[Collected data]
--- begin ---

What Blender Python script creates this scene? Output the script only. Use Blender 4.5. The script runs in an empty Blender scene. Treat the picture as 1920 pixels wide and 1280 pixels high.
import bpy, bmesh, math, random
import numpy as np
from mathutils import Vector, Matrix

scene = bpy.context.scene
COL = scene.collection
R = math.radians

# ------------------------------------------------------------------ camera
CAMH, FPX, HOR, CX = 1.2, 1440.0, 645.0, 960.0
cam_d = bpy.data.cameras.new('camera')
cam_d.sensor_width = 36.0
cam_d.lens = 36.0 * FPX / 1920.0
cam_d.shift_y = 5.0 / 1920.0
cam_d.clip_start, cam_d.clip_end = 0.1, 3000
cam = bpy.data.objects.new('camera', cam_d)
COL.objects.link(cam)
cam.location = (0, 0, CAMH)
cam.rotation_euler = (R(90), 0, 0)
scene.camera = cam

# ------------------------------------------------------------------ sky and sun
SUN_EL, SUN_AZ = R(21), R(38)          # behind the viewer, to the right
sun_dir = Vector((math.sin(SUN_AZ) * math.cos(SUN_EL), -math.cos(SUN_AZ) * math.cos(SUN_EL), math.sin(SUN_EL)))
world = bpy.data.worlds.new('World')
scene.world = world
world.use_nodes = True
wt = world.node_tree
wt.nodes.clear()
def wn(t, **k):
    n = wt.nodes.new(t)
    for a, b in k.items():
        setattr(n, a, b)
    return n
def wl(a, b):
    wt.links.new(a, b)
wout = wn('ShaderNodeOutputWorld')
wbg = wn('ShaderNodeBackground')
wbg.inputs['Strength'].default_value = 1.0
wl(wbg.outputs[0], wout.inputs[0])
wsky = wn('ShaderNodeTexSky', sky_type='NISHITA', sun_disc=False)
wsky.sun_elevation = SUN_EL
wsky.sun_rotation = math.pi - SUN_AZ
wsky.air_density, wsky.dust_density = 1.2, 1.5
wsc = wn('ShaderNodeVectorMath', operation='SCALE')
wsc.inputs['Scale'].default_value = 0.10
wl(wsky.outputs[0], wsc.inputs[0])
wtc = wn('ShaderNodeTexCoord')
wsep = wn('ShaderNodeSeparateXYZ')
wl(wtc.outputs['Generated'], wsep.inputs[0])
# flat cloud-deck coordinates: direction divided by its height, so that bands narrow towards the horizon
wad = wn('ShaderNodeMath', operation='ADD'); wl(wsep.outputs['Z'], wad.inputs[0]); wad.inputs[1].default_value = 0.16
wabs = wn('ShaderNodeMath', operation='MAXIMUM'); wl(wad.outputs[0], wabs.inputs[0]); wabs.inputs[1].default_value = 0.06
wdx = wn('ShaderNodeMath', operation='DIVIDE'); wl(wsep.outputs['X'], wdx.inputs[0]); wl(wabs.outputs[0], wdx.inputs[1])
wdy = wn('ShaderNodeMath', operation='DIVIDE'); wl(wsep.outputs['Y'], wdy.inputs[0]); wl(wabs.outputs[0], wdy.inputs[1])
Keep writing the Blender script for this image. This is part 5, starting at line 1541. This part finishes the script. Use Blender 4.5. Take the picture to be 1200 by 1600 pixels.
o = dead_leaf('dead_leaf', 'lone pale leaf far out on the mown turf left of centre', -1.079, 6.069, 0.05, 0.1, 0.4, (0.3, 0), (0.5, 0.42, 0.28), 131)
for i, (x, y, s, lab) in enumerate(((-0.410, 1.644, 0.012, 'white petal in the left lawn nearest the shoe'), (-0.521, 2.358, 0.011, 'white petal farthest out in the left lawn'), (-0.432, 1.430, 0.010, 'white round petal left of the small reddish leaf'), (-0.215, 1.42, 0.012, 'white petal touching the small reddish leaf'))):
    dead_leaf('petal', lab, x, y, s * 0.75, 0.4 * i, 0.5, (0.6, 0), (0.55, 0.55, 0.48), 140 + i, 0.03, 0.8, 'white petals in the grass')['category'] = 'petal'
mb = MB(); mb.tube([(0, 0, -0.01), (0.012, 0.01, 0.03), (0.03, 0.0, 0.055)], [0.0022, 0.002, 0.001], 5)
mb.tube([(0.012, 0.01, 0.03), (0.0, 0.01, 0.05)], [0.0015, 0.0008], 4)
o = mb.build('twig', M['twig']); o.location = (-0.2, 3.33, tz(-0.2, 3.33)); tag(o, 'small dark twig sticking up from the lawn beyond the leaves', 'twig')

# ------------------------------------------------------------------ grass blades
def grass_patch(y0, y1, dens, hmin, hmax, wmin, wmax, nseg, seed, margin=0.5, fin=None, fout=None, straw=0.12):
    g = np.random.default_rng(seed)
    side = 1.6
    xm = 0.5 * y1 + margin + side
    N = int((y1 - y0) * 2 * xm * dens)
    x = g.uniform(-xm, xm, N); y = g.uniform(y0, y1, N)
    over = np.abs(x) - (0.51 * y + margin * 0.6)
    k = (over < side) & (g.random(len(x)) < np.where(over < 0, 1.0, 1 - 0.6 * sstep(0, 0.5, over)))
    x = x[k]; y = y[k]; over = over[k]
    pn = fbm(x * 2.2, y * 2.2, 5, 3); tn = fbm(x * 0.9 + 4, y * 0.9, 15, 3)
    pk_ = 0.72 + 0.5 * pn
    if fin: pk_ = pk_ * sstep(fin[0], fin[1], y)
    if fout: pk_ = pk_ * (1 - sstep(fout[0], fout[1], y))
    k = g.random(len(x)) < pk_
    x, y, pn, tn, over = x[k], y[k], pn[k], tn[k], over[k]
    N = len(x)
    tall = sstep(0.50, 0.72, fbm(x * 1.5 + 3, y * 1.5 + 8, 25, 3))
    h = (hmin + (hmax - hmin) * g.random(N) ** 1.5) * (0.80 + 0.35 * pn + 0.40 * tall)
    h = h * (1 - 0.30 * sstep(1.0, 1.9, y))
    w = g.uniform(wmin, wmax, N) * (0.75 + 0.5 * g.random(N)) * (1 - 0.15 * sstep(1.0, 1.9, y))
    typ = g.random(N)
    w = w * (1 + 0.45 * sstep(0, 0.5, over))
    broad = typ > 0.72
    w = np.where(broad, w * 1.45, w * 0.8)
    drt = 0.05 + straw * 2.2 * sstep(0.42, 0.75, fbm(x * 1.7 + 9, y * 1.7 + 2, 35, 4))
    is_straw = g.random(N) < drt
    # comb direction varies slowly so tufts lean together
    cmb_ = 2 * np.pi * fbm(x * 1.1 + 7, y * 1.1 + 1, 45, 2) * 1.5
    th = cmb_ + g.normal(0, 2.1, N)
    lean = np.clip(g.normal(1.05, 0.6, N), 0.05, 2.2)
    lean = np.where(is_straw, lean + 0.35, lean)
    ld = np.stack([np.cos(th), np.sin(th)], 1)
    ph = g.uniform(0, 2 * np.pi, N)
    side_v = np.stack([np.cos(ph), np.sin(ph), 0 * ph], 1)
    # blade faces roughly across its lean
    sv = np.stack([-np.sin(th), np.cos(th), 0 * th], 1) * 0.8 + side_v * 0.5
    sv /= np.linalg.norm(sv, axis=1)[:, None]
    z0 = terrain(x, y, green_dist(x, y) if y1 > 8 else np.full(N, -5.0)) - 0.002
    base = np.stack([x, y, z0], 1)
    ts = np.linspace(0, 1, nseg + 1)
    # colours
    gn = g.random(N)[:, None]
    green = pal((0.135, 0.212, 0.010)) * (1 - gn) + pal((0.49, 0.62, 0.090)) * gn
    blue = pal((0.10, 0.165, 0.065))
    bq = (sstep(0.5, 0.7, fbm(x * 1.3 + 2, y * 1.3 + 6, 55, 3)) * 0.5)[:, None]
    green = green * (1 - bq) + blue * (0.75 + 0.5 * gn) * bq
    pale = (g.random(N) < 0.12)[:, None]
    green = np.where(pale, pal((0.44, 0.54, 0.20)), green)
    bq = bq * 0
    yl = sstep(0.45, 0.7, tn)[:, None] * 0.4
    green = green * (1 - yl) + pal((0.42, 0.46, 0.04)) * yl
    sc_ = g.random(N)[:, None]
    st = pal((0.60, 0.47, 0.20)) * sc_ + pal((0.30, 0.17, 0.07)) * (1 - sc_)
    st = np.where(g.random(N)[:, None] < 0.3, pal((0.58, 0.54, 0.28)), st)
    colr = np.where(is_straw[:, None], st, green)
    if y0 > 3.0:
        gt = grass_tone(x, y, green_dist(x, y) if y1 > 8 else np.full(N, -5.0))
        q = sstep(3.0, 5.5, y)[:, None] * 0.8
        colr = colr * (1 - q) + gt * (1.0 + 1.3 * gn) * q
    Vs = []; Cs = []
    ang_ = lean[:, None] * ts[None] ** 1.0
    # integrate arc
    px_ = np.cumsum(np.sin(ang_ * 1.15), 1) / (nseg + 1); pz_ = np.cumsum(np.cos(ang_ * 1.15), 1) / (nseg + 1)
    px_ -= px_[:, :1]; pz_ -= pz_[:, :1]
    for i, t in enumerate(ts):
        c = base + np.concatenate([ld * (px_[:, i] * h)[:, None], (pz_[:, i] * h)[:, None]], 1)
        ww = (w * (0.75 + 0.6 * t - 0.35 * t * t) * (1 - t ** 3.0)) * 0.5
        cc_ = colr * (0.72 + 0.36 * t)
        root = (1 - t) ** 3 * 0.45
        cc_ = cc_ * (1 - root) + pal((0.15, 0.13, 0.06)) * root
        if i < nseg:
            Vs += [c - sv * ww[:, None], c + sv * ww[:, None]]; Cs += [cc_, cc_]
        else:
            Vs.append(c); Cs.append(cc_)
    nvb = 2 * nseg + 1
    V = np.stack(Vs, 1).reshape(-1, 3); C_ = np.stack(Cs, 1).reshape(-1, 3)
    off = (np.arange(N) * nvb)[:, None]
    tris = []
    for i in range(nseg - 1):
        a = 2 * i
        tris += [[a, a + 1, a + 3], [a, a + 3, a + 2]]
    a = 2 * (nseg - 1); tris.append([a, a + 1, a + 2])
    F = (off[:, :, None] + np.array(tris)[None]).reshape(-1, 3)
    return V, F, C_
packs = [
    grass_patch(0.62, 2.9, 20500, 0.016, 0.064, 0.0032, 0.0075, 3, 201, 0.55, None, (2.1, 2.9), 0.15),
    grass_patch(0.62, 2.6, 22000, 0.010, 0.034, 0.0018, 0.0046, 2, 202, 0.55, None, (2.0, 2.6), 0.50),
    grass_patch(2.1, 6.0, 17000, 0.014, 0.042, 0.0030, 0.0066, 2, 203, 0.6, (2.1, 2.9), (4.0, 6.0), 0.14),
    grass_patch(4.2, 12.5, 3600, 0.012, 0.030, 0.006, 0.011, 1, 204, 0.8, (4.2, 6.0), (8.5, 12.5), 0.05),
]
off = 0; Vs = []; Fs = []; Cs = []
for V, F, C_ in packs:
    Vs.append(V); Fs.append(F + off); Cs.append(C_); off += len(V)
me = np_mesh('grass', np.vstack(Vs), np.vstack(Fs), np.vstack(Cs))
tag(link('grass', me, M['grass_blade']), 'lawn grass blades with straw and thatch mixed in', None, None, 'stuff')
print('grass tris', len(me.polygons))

--- end ---

__EXERCISE DESCRIPTION__
Take the entries above and copy them exactly from the first line through the line with "from mathutils import Vector, Matrix"; leave out every line after it.

__FULL ANSWER__
What Blender Python script creates this scene? Output the script only. Use Blender 4.5. The script runs in an empty Blender scene. Treat the picture as 1920 pixels wide and 1280 pixels high.
import bpy, bmesh, math, random
import numpy as np
from mathutils import Vector, Matrix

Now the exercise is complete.